Route Planner
This example shows a route planning application designed for operational teams that need to build, review, and manage multiple delivery routes in a single workflow. Users can create multiple routes for multiple deliveries, add and review those routes on the map, inspect stop-by-stop directions, and export the final routes and instructions to GPS navigation devices for drivers.
The application provides a practical planning interface for day-to-day logistics work. Users can search for stops, add and remove delivery locations, organise and sequence visits, compare alternative routes, and visually review the resulting route geometry on the map before finalising the plan. The combination of the route list, map view, turn-by-turn instructions, and street-level imagery makes it easier to confirm that the selected route is both operationally sensible and easy for drivers to follow.

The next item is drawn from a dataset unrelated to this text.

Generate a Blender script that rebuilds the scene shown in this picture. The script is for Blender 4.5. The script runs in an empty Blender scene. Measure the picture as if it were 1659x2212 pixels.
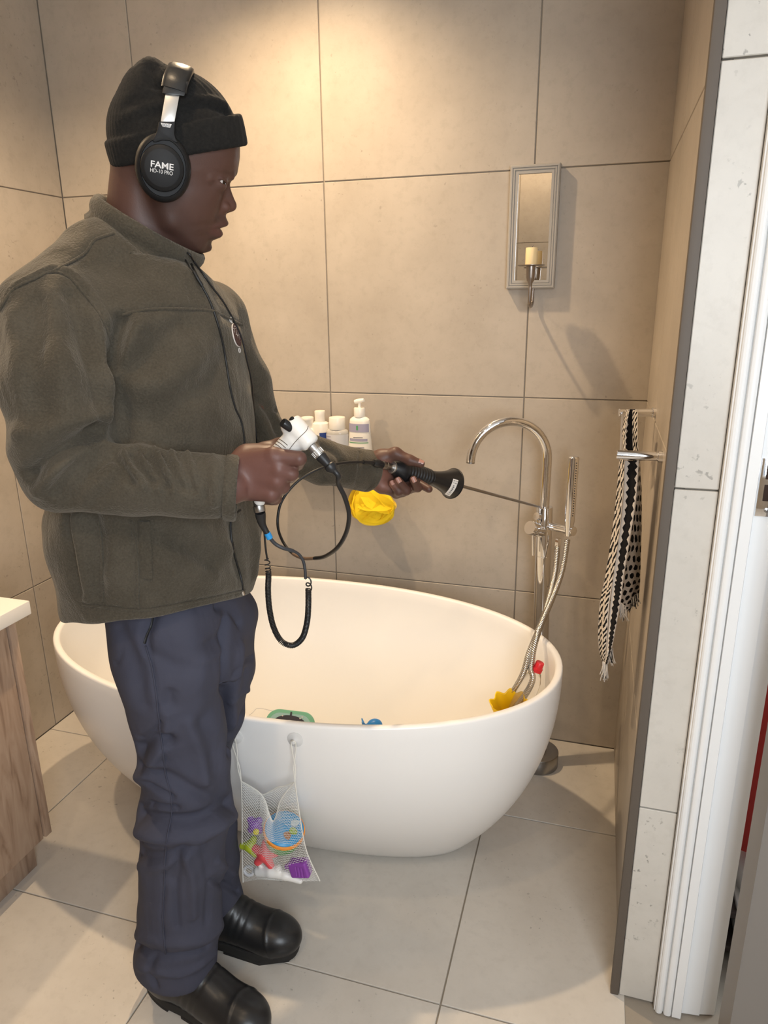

In addition to route creation, the product can support a much broader set of operational capabilities. For example, it can be extended to account for vehicle restrictions, depot start and end points, delivery time windows, service durations, maximum route length, driver hours, load and capacity constraints, and assignment of stops to specific vehicles or runs. It can also support route balancing across the fleet so workloads remain more even between drivers and vehicles. Depending on customer requirements, the application can also support multiple routing engines, including Google Maps, Mapbox, ArcGIS, OSRM, and other routing services where a client already has an established platform or preferred provider.
The platform can also be configured to support richer operational outputs and controls. These can include printable run sheets, downloadable turn-by-turn directions, export to GPS navigation devices, route summaries, estimated distance and duration reporting, map annotations, custom basemaps, geofences, and route status tracking. Depending on the deployment environment, it can also integrate with external data sources such as customer databases, order systems, telematics platforms, GPS feeds, and scheduling or dispatch systems.
From a product-design perspective, this type of application is valuable because it gives planners a single place to create routes, review them spatially, test scenarios, and generate driver-ready outputs. It reduces manual planning effort, improves consistency across runs, and makes it easier to communicate route changes clearly to drivers and operations staff.